The press in 1896 clamored around Rosa Blumenfeld as she was arrested at the request of her own father in a case of indecent exposure for merely posing nude for artists. It was her first time modeling. From the New York Journal to the Morning Herald of Kentucky Press described her looks, her fashions she wore in court, to describing her tears, her address was even listed. But nothing was said of the artists that had booked her and used her. They were not criticized nor described. She was only 19 or 20(research results were inconsistent.) One reporter wrote Rosa was “a rather pretty girl with a graceful figure” but nothing about her father or the artists involved. Reported claimed the art made of her that she posed for “TOO inappropriate to describe” thus causing more sense of shame around such an trivial thing we look at today as posing for artists. With tears in her eyes reporters quoted her telling the court “Had I known that I was doing such a horrible thing when i posed...I should have never had done so”
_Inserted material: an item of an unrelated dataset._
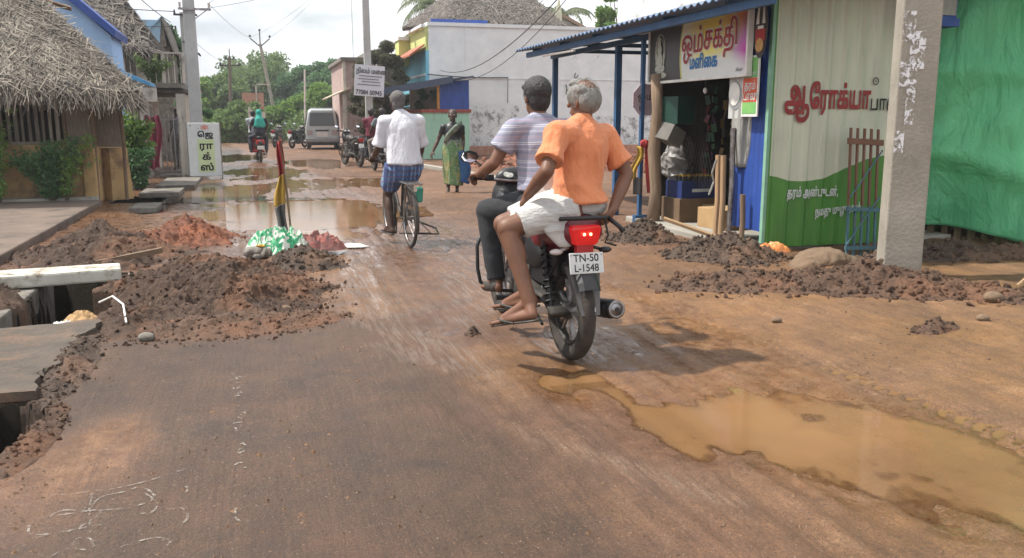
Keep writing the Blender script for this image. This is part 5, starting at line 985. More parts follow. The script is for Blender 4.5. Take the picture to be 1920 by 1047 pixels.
def tree(label, loc, h, rx, rz, th, n, ls, m, seed, nc=34, group=None, cat='tree', name='tree', tr=.16, dome=.0):
    rn = random.Random(seed); t = thing(name, label, cat, loc, rn.uniform(0, 6), group); cen = []; top = h - rz
    for _ in range(nc):
        a = rn.uniform(0, 6.283); el = rn.uniform(-.75, 1); q = math.sqrt(max(0, 1 - el * el)) * rn.uniform(.55, 1.); cen.append(((rx * q * math.cos(a), rx * q * math.sin(a), top + rz * el * rn.uniform(.75, .98)), rx * rn.uniform(.16, .32)))
    b = MB(); b.tube([(0, 0, -.2), (.05 * h * .2, .02, th * .5), (0, .05, th)], [tr * 1.2, tr, tr * .8], 9)
    for c, q in cen[::3]: b.tube([(0, .05, th * rn.uniform(.6, 1)), (c[0] * .45, c[1] * .45, th + (c[2] - th) * .55), c], [tr * .5, tr * .28, tr * .08], 6)
    b.build('trunk', 'stem', t, smooth=True)
    o = bpy.data.objects.new('crown', leaf_mesh('crown', cen, n, ls, seed)); C.objects.link(o); o.data.materials.append(MT[m]); o.parent = t; return t
GT = 'trees across the far end of the street'
for (x, y, h, rx, rz, m, lb) in [(-4.6, 66, 5.2, 2.6, 2.5, 'leaf_a', 'light green rounded tree behind the thick pole at the far left'), (-2.2, 70, 5.4, 2.8, 2.6, 'leaf_c', 'olive green tree under the leftmost far power pole'), (1.2, 84, 8.3, 5.2, 4.2, 'leaf_c', 'tallest broad domed tree in the middle of the far tree line'),
    (4.4, 78, 6.6, 3.2, 3.2, 'leaf_b', 'deep green tree above the scooter riders'), (7.2, 76, 7.6, 3.2, 3.9, 'leaf_b', 'bluish green tall tree behind the van, with uneven top'), (9.6, 82, 7.0, 3.4, 3.6, 'leaf_a', 'bright green tree beyond the van beside the pink house'),
    (5.4, 62, 4.6, 2.2, 2.4, 'leaf_a', 'fresh green tree close behind the van roof'), (2.6, 60, 3.1, 1.7, 1.6, 'leaf_a', 'low bright green tree between the posts and the van'), (-.3, 53, 2.6, 1.5, 1.3, 'leaf_c', 'low olive bushy tree left of the small red brick hut'), (-7.5, 60, 6.8, 2.2, 3.2, 'leaf_b', 'dark narrow tree partly hidden behind the thick pole'), (11.5, 72, 5.6, 3.0, 2.8, 'leaf_b', 'dark green tree behind the pink house')]:
    tree(lb, (x, y, 0.1), h * .84, rx, rz * .86, h * .3, int(5200 * rx ** .9), .17, m, int(abs(x * 13) + y), nc=44, group=GT)
t = tree('dark feathery conifer rising just right of the thick pole', (-5.3, 78, 0), 7.9, .9, 3.6, 3, 7000, .14, 'leaf_b', 77, nc=26)
t = tree('leafy dark tree behind the balcony of the thatched house', (-2.9, 34, 0), 4.6, 1.3, 1.6, 2, 9000, .09, 'leaf_b', 5, nc=26)
tree('dark bushy tree in front of the cream house behind the signboard pole', (-1.75, 28.6, 0), 2.3, .55, .9, .8, 6000, .05, 'leaf_b', 6, nc=20, tr=.05)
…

When the press demanded to know if she would model again, it’s recorded that she hung her head and hesitated. When she raised her head she said “That is a question I can not answer. I have already received many letters from artists in this city, New York, and nearby towns, to pose. But all of these letters I have destroyed so you see it is very likely that I may never do so again.” This must have been devastating. Your first time posing, feeling confident, contributing to art before the turn of the century, full of hope and excitement. Only to be arrested at the demand of your own father, harassed by the press, and then destroy the letters that could have meant a successful career of bookings. I imagine her there at night, burning the letters to keep from her father and his misogynistic rage, tears in her eyes. A muse pulled from the sky once she learned she had wings.
And if this had been a predatory situation, male artists praying upon unsuspecting and inexperienced young women wanting to be models, then this was just another case of the age old victim shaming. Holding her accountable for the sins of men who put themselves in positions of authority. With no safety nor solace within her own family, while her father punished her for the sake of preserving his name.
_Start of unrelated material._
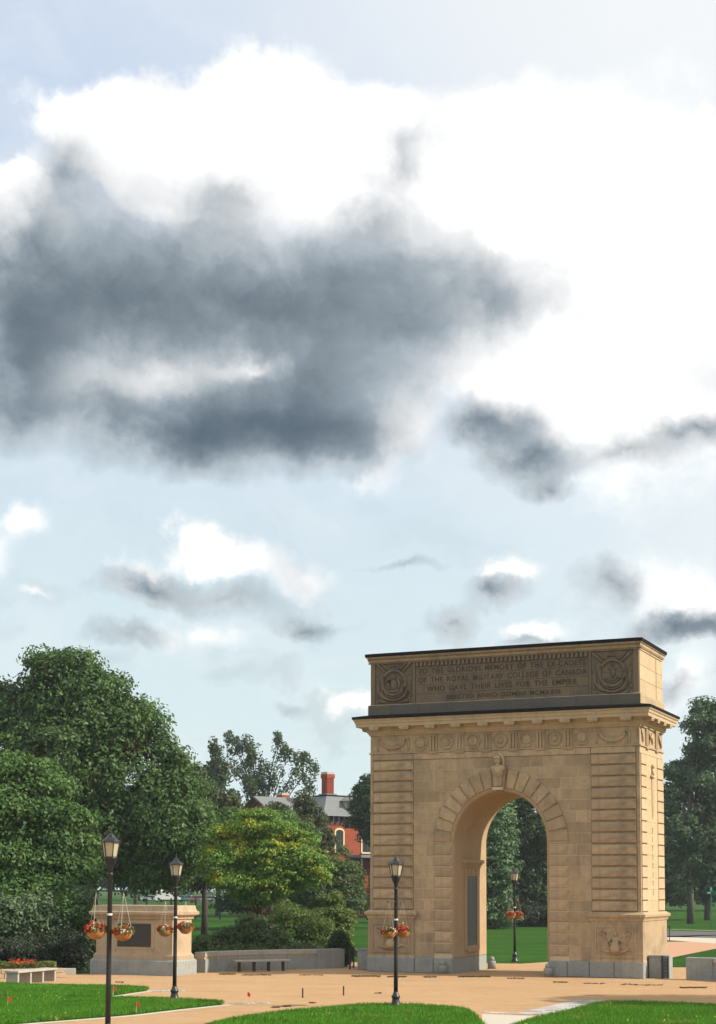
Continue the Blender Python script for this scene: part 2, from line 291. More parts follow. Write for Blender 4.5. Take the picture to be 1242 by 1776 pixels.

Another factor is to take into account of antisemitism. One article was even as bold to describe her clothes as “costly” in a negative tone in the same breath as saying she was of Hebrew heritage. 
Upon finding these articles I was filled with such a boiling sense of injustice and relatability i had nearly thrown my laptop across the room. Once again we were denied the potential of art and the potential of this young woman as a form of artist herself, even as a model, because of the ideals of “Morality” around womens bodies. We gaze at art in museums all day long, but what of the anonymous women who posed for them and what did they experience in exchange?